E muitas mais incógnitas sobre o novo ciclo europeu e os novos ciclos domésticos na Europa. Enfim, temas para analistas se debruçarem, infindavelmente. E um responsável político se pronunciar, se e como for caso disso, em momento adequado, e não, em pé de página entre a indigitação de um primeiro-ministro e a sua posse ou a uma semana do Dia Nacional. Eu sei que a voracidade comunicacional é, hoje, mil vezes maior do que ontem ou anteontem. Mas, por isso mesmo, dura cada vez menos, tal como influencia por ciclos cada vez mais fugazes.
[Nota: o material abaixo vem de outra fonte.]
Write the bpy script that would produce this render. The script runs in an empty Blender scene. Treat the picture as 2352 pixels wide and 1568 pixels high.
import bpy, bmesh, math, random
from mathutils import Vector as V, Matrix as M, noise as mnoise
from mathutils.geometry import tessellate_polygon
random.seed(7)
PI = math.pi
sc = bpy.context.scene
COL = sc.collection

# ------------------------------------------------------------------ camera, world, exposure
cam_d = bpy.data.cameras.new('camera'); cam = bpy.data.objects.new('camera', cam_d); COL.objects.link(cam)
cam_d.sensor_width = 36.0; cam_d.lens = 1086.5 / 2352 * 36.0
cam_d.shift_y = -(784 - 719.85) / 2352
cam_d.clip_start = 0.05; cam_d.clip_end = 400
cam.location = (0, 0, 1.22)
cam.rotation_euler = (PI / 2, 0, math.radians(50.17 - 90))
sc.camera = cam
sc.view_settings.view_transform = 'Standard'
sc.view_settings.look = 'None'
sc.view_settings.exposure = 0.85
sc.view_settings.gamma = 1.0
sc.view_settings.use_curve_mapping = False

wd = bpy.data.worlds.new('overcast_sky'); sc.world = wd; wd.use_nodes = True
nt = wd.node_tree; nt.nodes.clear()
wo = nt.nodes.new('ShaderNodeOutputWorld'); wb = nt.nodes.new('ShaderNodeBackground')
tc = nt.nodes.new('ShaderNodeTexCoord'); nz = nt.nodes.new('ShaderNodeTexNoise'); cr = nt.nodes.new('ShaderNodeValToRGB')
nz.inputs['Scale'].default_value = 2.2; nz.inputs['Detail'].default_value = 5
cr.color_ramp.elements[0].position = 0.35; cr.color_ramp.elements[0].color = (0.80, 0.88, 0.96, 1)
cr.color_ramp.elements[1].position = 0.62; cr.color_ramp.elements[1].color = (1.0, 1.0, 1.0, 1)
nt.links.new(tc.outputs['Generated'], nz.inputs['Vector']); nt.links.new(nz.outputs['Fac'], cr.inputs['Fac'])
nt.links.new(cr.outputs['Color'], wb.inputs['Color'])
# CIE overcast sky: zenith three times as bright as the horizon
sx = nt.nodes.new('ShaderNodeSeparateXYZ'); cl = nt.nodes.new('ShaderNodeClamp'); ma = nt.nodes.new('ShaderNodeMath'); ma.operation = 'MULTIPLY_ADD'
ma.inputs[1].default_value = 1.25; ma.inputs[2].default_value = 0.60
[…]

Lembro-me de que uma prosa semanal do “Expresso” pesava mais e por mais tempo – mesmo no meio de uma revolução em permanente turbilhão –, do que um texto no “Semanário”, uns anos depois. E com um “Exame”, também semanal, na TSF acontecia o mesmo, por comparação com outras experiências radiofónicas. E a noite de domingo, na TVI, e até na RTP, tinha um eco várias vezes superior em 2000 a 2010 do que de 2010 a 2016, e, presumo, mais tarde, com a multiplicação de canais, programas, apontamentos, hora a hora, ao longo de dias.
Pelo menos, eu já sentia isso na fase final do meu quase-programa, suposto findar em maio de 2016, antes de, em outubro de 2015, ter iniciado a caminhada, perto do seu final. Tudo para dizer que o tempo e o espaço são outros. Tempo vertiginoso. Espaço globalizado, ainda que alguns o queiram negar ou dominar. 2030 é ao virar da próxima segunda esquina. E dependerá, decisivamente, por exemplo, do que suceder no Mundo, na Europa e em Portugal em 2025 e 2026. O mesmo para a Comunicação Social. A começar na nossa. A sua situação continua muito precária. Os paliativos não passam disso mesmo. Digo-o há mais de dez anos, todos os anos. Para imprensa, rádio e televisão. E panorama assim não é boa notícia para Democracia forte. E saudável. Talvez seja, por isso, sensato terminar, desejando ao “Jornal de Notícias” que continue a resistir, e a renovar-se, e a recriar o ser do Porto, dos Nortes e de Portugal. E a não ceder à tentação de olhar demais para os ciclos dos poderes estabelecidos. Eles eram muito longos há décadas. Duraram, alguns, mais do que se pensava. Mas, a ciência, a tecnologia, a volatilidade económica e a mobilidade social são crescentes. Façam o exercício de memória de recordar os grandes protagonistas económicos e políticos do salazarismo, do marcelismo, do cavaquismo, do guterrismo, do socialismo, dos quatro anos de Governo em troika, dos oito anos e meio findos há um ano, do ciclo então iniciado. Não perguntem nada a jovens ou conhecidos com menos de trinta ou quarenta anos. Desconhecerão quase tudo. Por isso, mais vale agir. Agir e, todos os dias, fazer o “Jornal de Notícias” mais sustentado, influente, capaz de criar novos futuros. Aí, o “Jornal de Notícias” – 2030 será outro e melhor. Se começar já, em 2025 e 2026.
E, caro Domingos de Andrade, se uma sugestão final é possível, convide, em 2026 e anos seguintes, além do presidente da República em funções, gente de 20 ou 30 anos para falar de como veem Portugal ou o “Jornal de Notícias” – 2040, 2050, 2060. O futuro é de todos. Mas será, sobretudo, deles.